Когда я занял свое место на скамье обвиняемых, то увидел, что судейская трибуна переполнена народом. Здесь были почти поголовно все лица судейского звания города Киева. Среди них я встретил хорошо знакомое мне лицо Василия Ивановича Фененко. Если бы этот человек сказал перед судьями то, что он знал, меня не могли бы привлечь по обвинению в распространении «заведомо ложных сведений».
В чем я обвинял старшего прокурора Киевской судебной палаты Чаплинского в статье, помещенной в газете «Киевлянин»?
В том, что он давил на совесть судебного следователя, чего прокуратура не смеет делать. Судебный следователь, как и судья, в этом смысле является лицом неприкосновенным.
А какой же, персонально, следователь не подвергся давлению? Вот этот самый Фененко, что сидел на трибуне недалеко от судей, меня судивших. В то время он занимал должность судебного следователя по особо важным делам при киевском окружном суде, и именно ему было поручено вести предварительное следствие для выяснения истины по делу об убийстве в Киеве мальчика Ющинского.
Я знал Фененко с юных лет, знал, что он человек безупречный, умевший «сметь свое суждение иметь».
Когда я посетил его в скромном домике, ему принадлежавшем, он сказал мне:
— Я человек не богатый, но голову есть где преклонить. Я не женат, живу со старушкой-няней, потребности у меня скромные. Единственная роскошь, которую я себе позволяю, — это служить честно.
Мне поручили следствие по делу Менделя Бейлиса, подозреваемого в убийстве мальчика Андрея Ющинского. Я рассмотрел имевшиеся улики и признал их не заслуживающими никакого доверия.
Единственная улика исходила от десятилетней девочки Людмилы. Она видела, как на глазах ее и других детей, шаливших против конторы, где работал Бейлис, он схватил Андрюшу за руку и куда-то потащил.
Если Бейлис имел намерение совершить над Андрюшей ужасающее злодеяние с ритуальной целью и схватил его в присутствии детей и других людей, находившихся в конторе, то, значит, он был невменяемым идиотом. Поэтому я прекратил следствие своей властью, на что имел право.
Но Чаплинский грозил, что меня могут постигнуть неприятности за прекращение следствия, обещал какую-то награду, орденок, что ли, если я возобновлю дело. На это я ответил ему: «Ваше превосходительство, кроме Фененко есть другие следователи. Фененко для такого дела не годен».
* * *
Естественно, что когда против меня возбудили обвинение в распространении лживых сведений, я выставил нескольких свидетелей, хотя достаточно было бы и одного Василия Ивановича.

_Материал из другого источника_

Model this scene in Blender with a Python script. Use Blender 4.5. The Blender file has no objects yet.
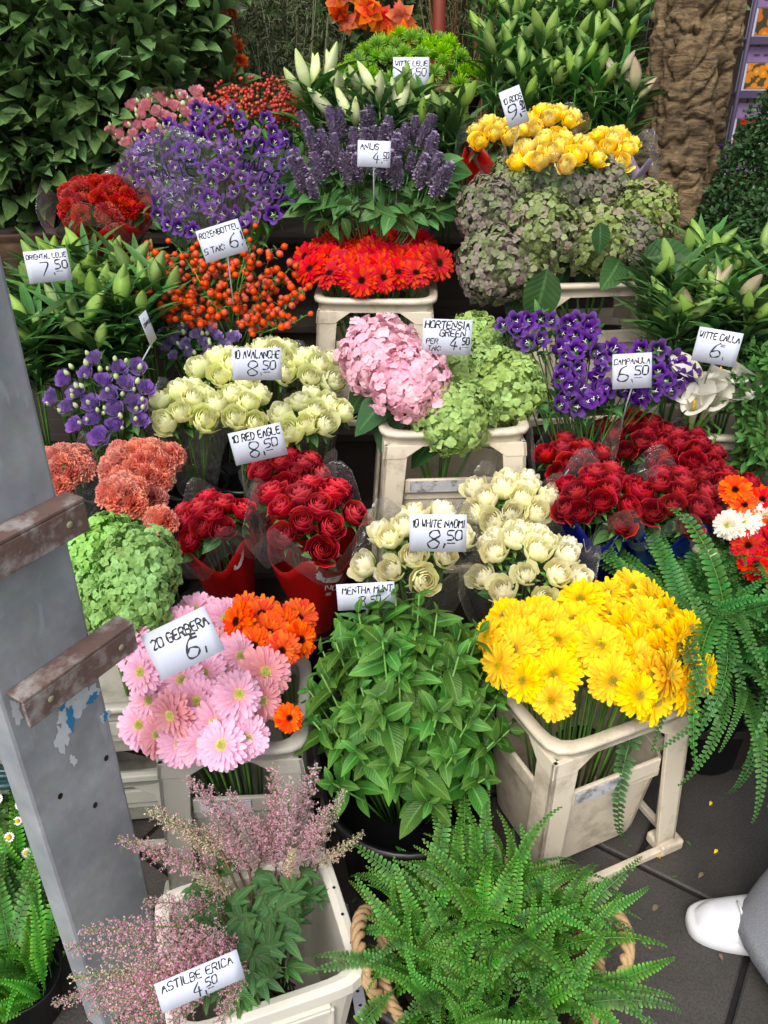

Однако суд отказал мне вызвать Фененко свидетелем по моему делу. И вот теперь он сидел рядом с судьями в качестве свидетеля беззаконных действий суда, но свидетеля безмолвного.
Если бы я не был в таких расстроенных чувствах, я, быть может, сделал бы то, что надо было. Я заявил бы:
— Так как суду было угодно лишить меня главного и исчерпывающего свидетеля, то я считаю такой суд судилищем неправедным и присутствовать на нем не желаю. Судите и присуждайте вот это пустое место, а я покидаю зал заседаний.
Но я этого не сделал и теперь печально об этом думал, глядя сквозь оконное стекло на качающиеся ели.
Теперь зима, но те же ели,
Тоскуя в сумраке стоят.
А за окном шумят метели,
И звуки вальса не звучат…
А вьюга действительно заносила сугробами дорогу, ведущую ко мне, то есть к крыльцу уцелевшего помещичьего дома.